Ahí está el amigo, que ni corto ni perezoso, anda apurando la parva, como decimos los extremeños, o sea, la colilla. Hasta casi quemarse los dedos.
Antes, claro es, arrancó una hoja de un librillo de papel de fumar, echó mano a la vieja petaca, vertió un poco de picadura de tabaco, la apelmazó, pasó la lengua por la hojilla, con languidez y sin mayores prisas, la pegó con la parte contraria, remató los extremos, elaboró un muy irregular cilindro, y hala, ya liamos e hicimos un pitillo. Hasta apurar, claro es, a base de bien, tal como se puede apreciar en el documento fotográfico, la parva.
Todo un rito costumbrista con largos años de tradición. Posteriormente lo encendería con el chisquero, con un poco de suerte al primer, segundo o tercer intento; después, una parrafadilla con algún paisanete del pueblo, quizás con Leocadio, el Yuntero, o con Quintiliano, el Tormento, con un saludo como “¿Qué cuenta el amigo?”, o sobre el estado del tiempo. Un buen recurso habitual para iniciar una charla, puede que sobre el precio de los animales en el mercado, o, acaso, tal vez, a cuenta de esas interminables labores que siempre hay por el huerto, por el campo, por el redil, por la corraliza, por los caminos a salto de mata... Tal vez por las recolecciones, o puede que para ir de conejos con los podencos.
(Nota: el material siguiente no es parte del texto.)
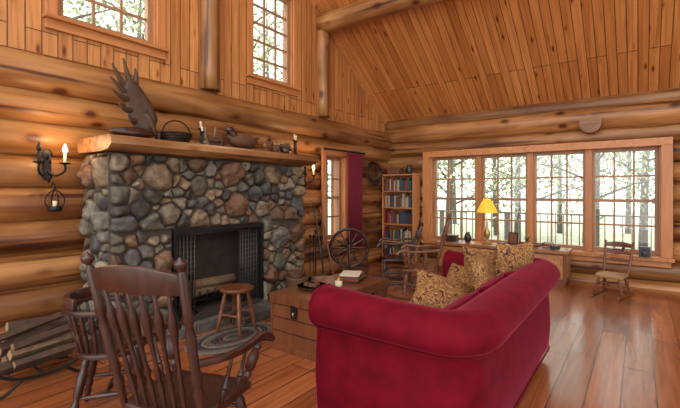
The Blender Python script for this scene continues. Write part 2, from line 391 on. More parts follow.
def casing(name,a0,a1,z0,z1,x0=.0,w=.1,deep=-.2,sill=True):
    b=B(name,[M_trimH,M_trimZ],bevel=.004); x1=x0+.035
    b.bx(x0,x1,a0-w,a1+w,z1,z1+w); b.bx(x0,x1,a0-w,a1+w,z0-w,z0); b.bx(x0,x1,a0-w,a0,z0,z1,1); b.bx(x0,x1,a1,a1+w,z0,z1,1)
    if sill: b.bx(x0,x1+.05,a0-w-.02,a1+w+.02,z0-.01,z0+.025)
    j=.02
    b.bx(deep,x0,a0,a1,z0-j+.02,z0+j);b.bx(deep,x0,a0,a1,z1-j,z1);b.bx(deep,x0,a0,a0+j,z0+j,z1-j,1);b.bx(deep,x0,a1-j,a1,z0+j,z1-j,1)
    b.done()
casing('trim_gable_window_a',*U1); window('window_5','x',-.08,U1[0]+.02,U1[1]-.02,U1[2]+.02,U1[3]-.02,3,5,meet=False)
casing('trim_gable_window_b',*U2); window('window_6','x',-.08,U2[0]+.02,U2[1]-.02,U2[2]+.02,U2[3]-.02,3,5,meet=False)
casing('trim_left_window',WL[0],WL[1],WL[2],WL[3],x0=.11,w=.09); window('window_7','x',-.03,WL[0]+.02,WL[1]-.02,WL[2]+.02,WL[3]-.02,3,4)
b=B('curtain',[M_curt,M_iron],bevel=0)
n=60;vs=[];fs=[]
for i in range(n+1):
    t=i/n; y=6.06+.50*t; x=.235+.03*math.sin(t*2*PI*7)
    for z in (.45,1.4,2.20): vs.append((x,y,z))
for i in range(n):
    for k in range(2): fs.append((i*3+k,i*3+3+k,i*3+4+k,i*3+1+k))
b.add(vs,fs,0); b.tube([(.235,5.42,2.22),(.235,6.62,2.22)],.012,1)
b.ell((.235,5.42,2.22),.025,mat=1); b.ell((.235,6.62,2.22),.025,mat=1); b.tube([(.15,5.5,2.22),(.235,5.5,2.22)],.01,1); b.tube([(.13,6.58,2.22),(.235,6.58,2.22)],.01,1)
o=b.done(); sm=o.modifiers.new('s','SOLIDIFY'); sm.thickness=.006
# ------------------------------------------------------------------ fireplace
FX=.60; FB=.115; FY0,FY1=1.76,4.41; FZ=1.86; OP=(2.38,3.62,.12,1.10)
def clip_poly(poly,nx,ny,c):
    out=[]
    for i in range(len(poly)):
        p,q=poly[i],poly[(i+1)%len(poly)]
        dp=p[0]*nx+p[1]*ny-c; dq=q[0]*nx+q[1]*ny-c
        if dp<=0: out.append(p)
        if (dp<0<dq) or (dq<0<dp):
            t=dp/(dp-dq); out.append((p[0]+(q[0]-p[0])*t,p[1]+(q[1]-p[1])*t))
    return out
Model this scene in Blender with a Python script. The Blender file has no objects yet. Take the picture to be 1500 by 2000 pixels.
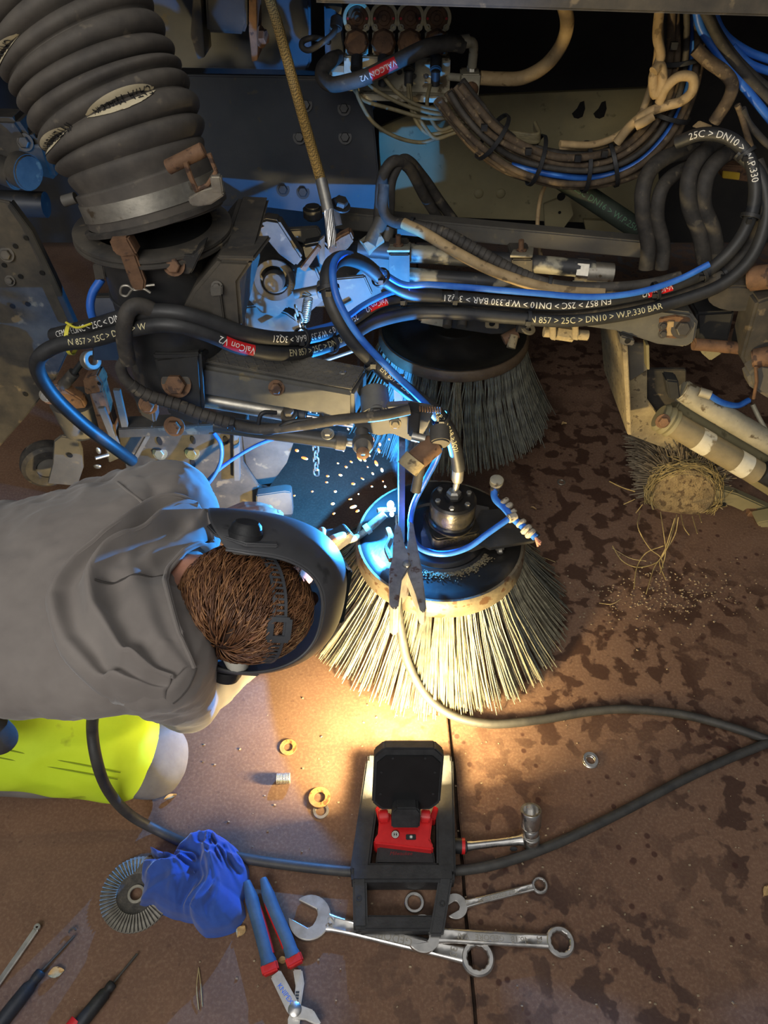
import bpy, bmesh, math, random
from mathutils import Vector, Matrix, noise
V = Vector
random.seed(7)
SC = bpy.context.scene
COL = SC.collection

# ---------------------------------------------------------------- camera
F = 1444.0
CAMZ = 1.5
PITCH = math.radians(45)
cam = bpy.data.cameras.new('camera')
cam.sensor_fit = 'VERTICAL'; cam.sensor_height = 36.0; cam.lens = 36.0*F/2000.0
cam.clip_start = 0.02
camo = bpy.data.objects.new('camera', cam); COL.objects.link(camo)
camo.location = (0, 0, CAMZ); camo.rotation_euler = (math.pi/2-PITCH, 0, 0)
SC.camera = camo

# ---------------------------------------------------------------- light
SC.view_settings.view_transform = 'Standard'
SC.view_settings.look = 'None'
SC.view_settings.gamma = 1.0
SC.view_settings.use_curve_mapping = False
SC.view_settings.exposure = 0.0
W = bpy.data.worlds.new('hall'); SC.world = W; W.use_nodes = True
W.node_tree.nodes['Background'].inputs[0].default_value = (0.92, 0.95, 1.0, 1)
W.node_tree.nodes['Background'].inputs[1].default_value = 0.13

def area_light(name, loc, target, sx, sy, power, col, spread=math.pi):
    l = bpy.data.lights.new(name, 'AREA'); l.shape = 'RECTANGLE'; l.size = sx; l.size_y = sy
    l.energy = power; l.color = col; l.spread = spread
    o = bpy.data.objects.new(name, l); COL.objects.link(o); o.location = loc
    o.rotation_euler = (V(target)-V(loc)).to_track_quat('-Z', 'Y').to_euler()
    return o
area_light('soft_fill_light', (-1.3, -2.6, 3.3), (-0.1, 1.2, 0.5), 2.8, 1.6, 116, (1.0, 0.96, 0.91))  # added soft fill from behind the camera, not a real fixture
area_light('soft_fill_light', (0.2, -0.1, 4.6), (0.2, 0.1, 0.0), 4.2, 2.6, 34, (1.0, 0.97, 0.93))  # added overhead fill, gives the chrome tools something bright to reflect
ARC = V((0.017, 1.203, 0.320))
pl = bpy.data.lights.new('welding_arc_light', 'POINT'); pl.energy = 74; pl.color = (0.035, 0.33, 1.0)
pl.shadow_soft_size = 0.004
plo = bpy.data.objects.new('welding_arc_light', pl); COL.objects.link(plo); plo.location = ARC + V((-0.004, 0, 0.012))

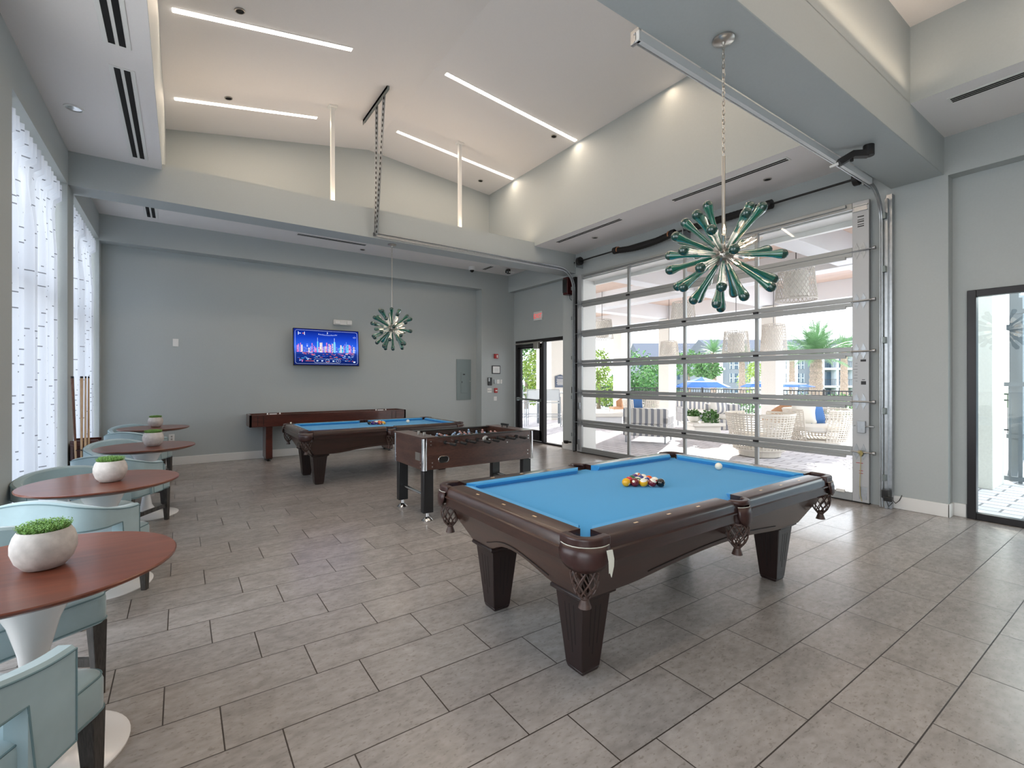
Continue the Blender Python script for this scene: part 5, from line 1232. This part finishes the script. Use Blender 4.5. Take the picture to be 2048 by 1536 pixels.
def pillow(p, rz, tilt, mm, label, s=.46):
    o = MB(); n = 10; pts = []
    for sgn in (1, -1):
        rings = []
        for i in range(n+1):
            row = []
            for j in range(n+1):
                u, v = -1+2*i/n, -1+2*j/n; t_ = .085*(max(0, (1-u**4)*(1-v**4)))**.55; row.append((s/2*u*(1-.06*(1-v*v)*0+.04*abs(v)), sgn*t_, s/2*v*(1+.04*abs(u))))
            rings.append(row)
        o.rings(rings, close=False, cap=False)
    bmesh.ops.remove_doubles(o.b, verts=o.b.verts, dist=.002)
    o.xform(Matrix.Translation((0, 0, s/2)))
    ob = o.obj('throw_pillow', mm, smooth=True); ob.location = p; ob.rotation_euler = (tilt, 0, rz); return tag(ob, label, 'pillow')
hd = -A_
wicker_chair(at(1519, 9.15), A_*0+math.radians(35), 'white woven rope barrel chair with its back to the overhead door')
w2 = at(1635, 10.4); wicker_chair(w2, math.radians(200), 'white woven rope barrel chair holding a white and a blue pillow', 1.12)
wicker_chair(at(1282, 15.6), math.radians(215), 'distant white woven chair with a pillow, behind the striped chair', 1.0)
fwd = Vector((math.sin(A_), math.cos(A_), 0)); rgt = Vector((math.cos(A_), -math.sin(A_), 0))
pillow(w2+fwd*.20-rgt*.16+Vector((0, 0, .48)), -A_-.35, -.25, M['cushion'], 'white throw pillow leaning in the woven chair beside the blue one')
pillow(w2+fwd*.22+rgt*.16+Vector((0, 0, .48)), -A_+.35, -.25, M['bluefab'], 'blue throw pillow leaning in the woven chair on the patio', .42)
q_ = at(1276, 15.6); pillow(q_+fwd*.22+Vector((0, 0, .48)), -A_, -.25, M['bluefab'], 'blue-grey pillow in the distant woven chair behind the striped chair', .42)
def rattan_chair(loc, rz, label):
    root = thing('rattan_armchair', label, 'outdoor chair', loc, rz, 'tan rattan chairs')
    m = MB(); rings = []
    for i in range(9):
        f = i/8; zt_ = .62+.26*math.sin(PI*f); a = PI*(.5+f); r = .34; rings.append([(r*math.cos(a), r*math.sin(a), .40), (r*1.12*math.cos(a), r*1.12*math.sin(a), zt_), ((r*1.12-.03)*math.cos(a), (r*1.12-.03)*math.sin(a), zt_), ((r-.03)*math.cos(a), (r-.03)*math.sin(a), .40)])
    m.rings(rings); m.obj('backrest', M['tan'], root, smooth=True)
    m = MB(); m.box(-.32, .30, -.32, .32, .34, .42); m.obj('seat', M['tan'], root, bev=.02)
    for sx in (-1, 1):
        for sy_ in (-1, 1):
            m = MB(); m.tube([(sx*.30, sy_*.30, 0), (sx*.27, sy_*.28, .36)], .018, 8); m.obj('leg', M['rope'], root)
    return root
rattan_chair(at(1560, 12.6), math.radians(150), 'tan rattan armchair behind the woven chair, at the foot of the patio column')
rattan_chair(at(1238, 18.2)+Vector((0, 0, .0)), math.radians(150), 'small distant tan rattan armchair before the leftmost patio column')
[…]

O de esas divertidas partidas de dominó o tute en cualquiera de las tascas del pueblo, que tantas anécdotas dejan, entre apuros de jugadas, tratando de meter las cabras en el corral a los adversarios de la partida, sacarles un café y darles p´al pelo ante la concurrencia.
O, puede, que sobre ese amplio mundo humano de las ironías, de los sarcasmos, de las chanzas, de las bromas, de las pegadas de hebra, que se expande, ampliamente, por ese profundo paisaje de los municipios más pequeñuelos y donde la mano amiga se tiende con sabor humano con mucha más facilidad, cercanía y cordialidad, mire usted por dónde, que en las grandes poblaciones.
Aunque, para no engañarnos, esos pequeños pueblos extremeños vienen sufriendo en el alma, a base de crudezas, el calvario de las perversas cuchilladas migratorias, que comenzaron a repartirse a diestro y siniestro contras nuestros municipios, contra nuestras gentes, y que llevan sesenta años, lo que se dice pronto, desangrándose en sus lugareños y en sus menesteres, en sus familias y en sus hábitats, de forma estrepitosa... ¿Por qué?
Un cigarrillo tradicional de aquellos tiempos, principios de los años sesenta, de la pasada centuria, cuando uno se echaba un pitillo, tal cual como el que se preparó el amigo, protagonista de la fotografía, porque no todo el mundo, quizás, pudiera adquirir un paquete de Ideales o Celtas o de Peninsulares...
Cada calada, para qué contarlo, todo un mundo, mientras lo saboreaba de cabo a rabo entre la inspiración y la expiración, para, posteriormente, soltar el humo gris-azulado, de forma manifiestamente serena. Un relajo. Una tranquilidad. Un sosiego. Y como el tabaco en aquellos tiempos se andaba por las nubes, o sea, lo de siempre, pues no había otra opción que estirarlo y apurarlo al máximo.
El amigo luce, como se puede apreciar, todo un precioso traje típico y festivo extremeño, y mira, así como con recelo y detenimiento, quizás con alto grado de observación, no se sabe si con algún pelín de desconfianza, a cualquier horizonte de los campos y las tierras extremeñas, prestando su imagen, arrugada de trabajo y esfuerzo, al fotógrafo, que plasmó un documento de relieve...
Una imagen cuajada, al tiempo, de nobleza, y que deja constancia de cómo el paisano va tirando del carro. Lo dibuja y calca su rostro. Como las esforzadas gentes de la tierra parda que siempre hicieron camino al andar. Muchas veces, a pesar de los pesares, entre padecimientos notorios, y dejándose las costillas y el alma en el empeño.
Ese día, se supone, el amigo debía de andar de jarana. Puede que alguna boda, algún bautizo, alguna fiesta popular, entre tamboriles y flautas y buena y abundante comida y buenos caldos, compañero, y mucha cháchara con familiares y conocidos de siempre... Cambió el azadón y la severidad del campo por la diversión... Y, a buen seguro, acabaría con algún trago de aguardiente, entonando canciones populares regionales...
La fotografía está captada del libro "Extremadura, la tierra en la que nacían los dioses”. Un muy amplio y completo recorrido por la tierra parda, de la mano de una figura de señalado calibre, como la que representa Miguel Muñoz de San Pedro, Conde de Canilleros, publicado en 1961 por Espasa Calpe, y que nos dejó un extraordinario legado.